--- Challenge ---
Give the count of lines holding the string "Blender" and nothing else.

--- Data shown ---

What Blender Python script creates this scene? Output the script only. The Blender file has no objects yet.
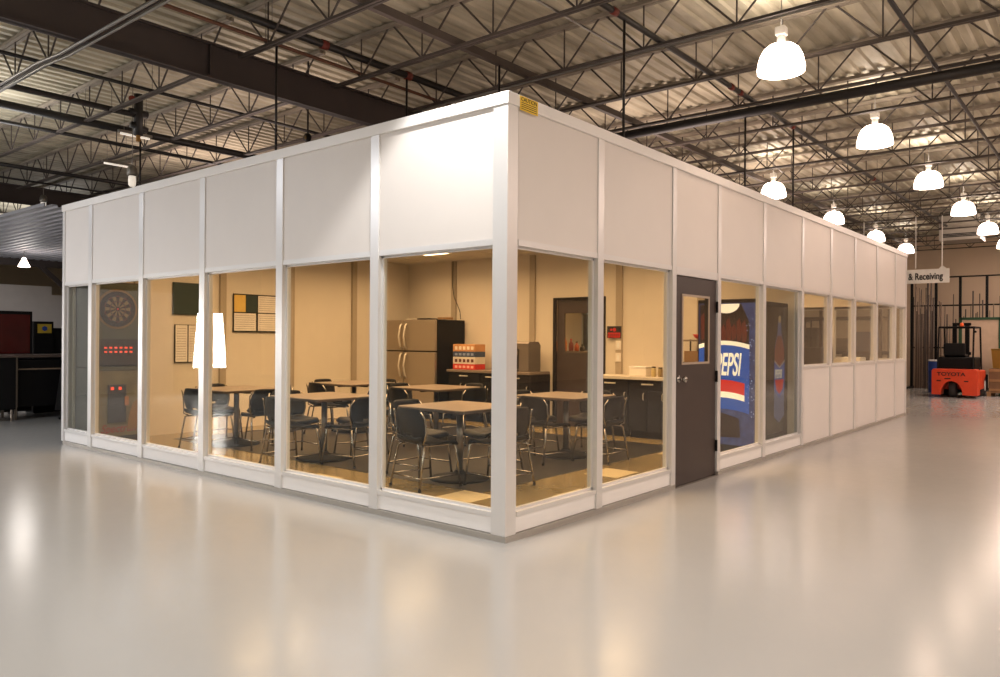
import bpy, math, random
from mathutils import Vector, Matrix
C = bpy.context.scene.collection
S = bpy.context.scene
PI = math.pi
random.seed(7)

# ------------------------------------------------------------------ camera
cam_d = bpy.data.cameras.new('camera')
cam = bpy.data.objects.new('camera', cam_d); C.objects.link(cam)
cam_d.sensor_width = 36.0; cam_d.lens = 765.09 * 36 / 1000
cam_d.clip_end = 200
_yaw, _pit, _rol = math.radians(39.406), math.radians(0.059), math.radians(0.387)
_f = Vector((math.cos(_pit)*math.cos(_yaw), math.cos(_pit)*math.sin(_yaw), math.sin(_pit)))
_r = Vector((math.sin(_yaw), -math.cos(_yaw), 0)); _u = _r.cross(_f)
_r2 = math.cos(_rol)*_r + math.sin(_rol)*_u; _u2 = -math.sin(_rol)*_r + math.cos(_rol)*_u
CAM = Vector((-4.2194, -3.4090, 1.4407))
cam.matrix_world = Matrix(((_r2.x, _u2.x, -_f.x, CAM.x), (_r2.y, _u2.y, -_f.y, CAM.y), (_r2.z, _u2.z, -_f.z, CAM.z), (0, 0, 0, 1)))
S.camera = cam

# ------------------------------------------------------------------ world, exposure, big lights
S.view_settings.view_transform = 'Standard'
S.view_settings.look = 'None'
S.view_settings.gamma = 1.0
S.view_settings.exposure = 0.0
S.view_settings.use_curve_mapping = False
w = bpy.data.worlds.new('world'); S.world = w; w.use_nodes = True
w.node_tree.nodes['Background'].inputs[0].default_value = (1, .9, .8, 1)
w.node_tree.nodes['Background'].inputs[1].default_value = 0.05

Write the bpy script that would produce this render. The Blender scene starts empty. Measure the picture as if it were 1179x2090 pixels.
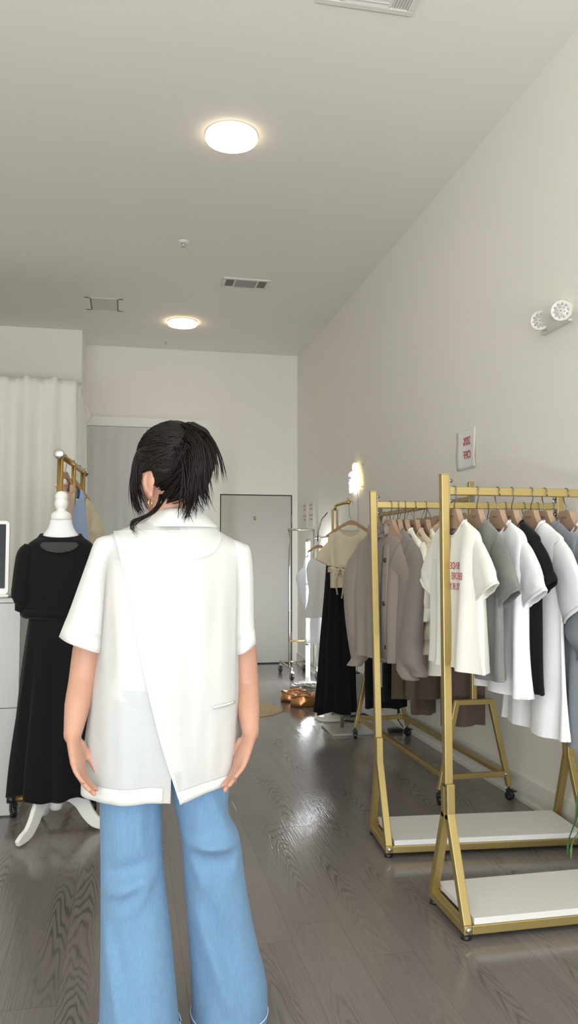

--- Finished answer ---
2